I suspect that no manual on military strategy includes the one given for the defeat of Jericho. I wonder if Joshua wondered. Maybe, but one thing this man of faith had learned was faith. Time again and He had watched God do things in very strange ways to accomplish His plan for His people. Joshua had seen water from a rock, food from dew, waterways open at the Lord’s command, and slaves become a mighty nation. So if God wanted him to march his army of more than 600,000 around the city in silence thirteen times in seven days, then so be it. Marching they would go.

How does the story end? If you haven’t heard it from the biblical account you probably have from the child’s song “Joshua Fit the Battle of Jericho” which recalls, “Joshua fit the battle of Jericho, Jericho, Jericho; Joshua fit the battle of Jericho and the walls came tumbling down!” That’s right, those walls just fell at the end of round thirteen on the seventh day as the trumpets sounded and the army of Israel shouted. Strange no doubt; successful without question.

The story of the Battle of Jericho is more than a simple historical account of the first battle of the conquest of the Promised Land. It is symbolic of how God does so many things. Here are some other events that illustrate the words of the prophet Isaiah who wrote, “’For My thoughts are not your thoughts, nor are your ways My ways,’ declares the Lord. ‘For as the heavens are higher than the earth, so are My ways higher than your ways and My thoughts than your thoughts.’” (Isaiah 55:8-9) God had Jehoshaphat’s choir lead out in a battle against a horde that came against Jerusalem (2 Chronicles 20:21). He took a shepherd named David and made him the greatest king Israel ever knew, not to mention the most accomplished singer/songwriter in God’s Kingdom. God used Esther, an exiled Jewish young lady turned queen of Persia to rescue His people from annihilation; an Egyptian slave called Joseph to save the nation that had enslaved him and his brothers who had sold him. He used a fugitive to lead His people out of Egypt, that would be Moses. Looking back through the Bible and I guess we find that which seems odd to us is normal for God as He works out His will.

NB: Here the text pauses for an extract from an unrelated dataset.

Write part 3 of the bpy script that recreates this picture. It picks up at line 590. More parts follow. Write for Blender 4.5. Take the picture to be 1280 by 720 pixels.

The greatest of all of God’s unusual ways has to be Jesus. In Christ, God Himself came to free humanity from the bonds of sin and give us eternal life through Him through dying for us. Might it had been with in amazement that Paul wrote, “For while we were still helpless, at the right time Christ died for the ungodly. For one will hardly die for a righteous man; though perhaps for the good man someone would dare even to die. But God demonstrates His own love toward us, in that while we were yet sinners, Christ died for us.” (Romans 5:6-8)? It ought to amaze us as well.

So what do we take from the story of the Battle of Jericho. Perhaps it is this simple thought. We must learn to fight battles God’s way. Even better, we must learn to trust God as He leads us into our daily conflicts. We must allow Him to set the strategy that will bring us victory in the battles we face walking in this fallen, broken world. Fighting your battles God’s way is the only sure guarantee for defeating our Enemy.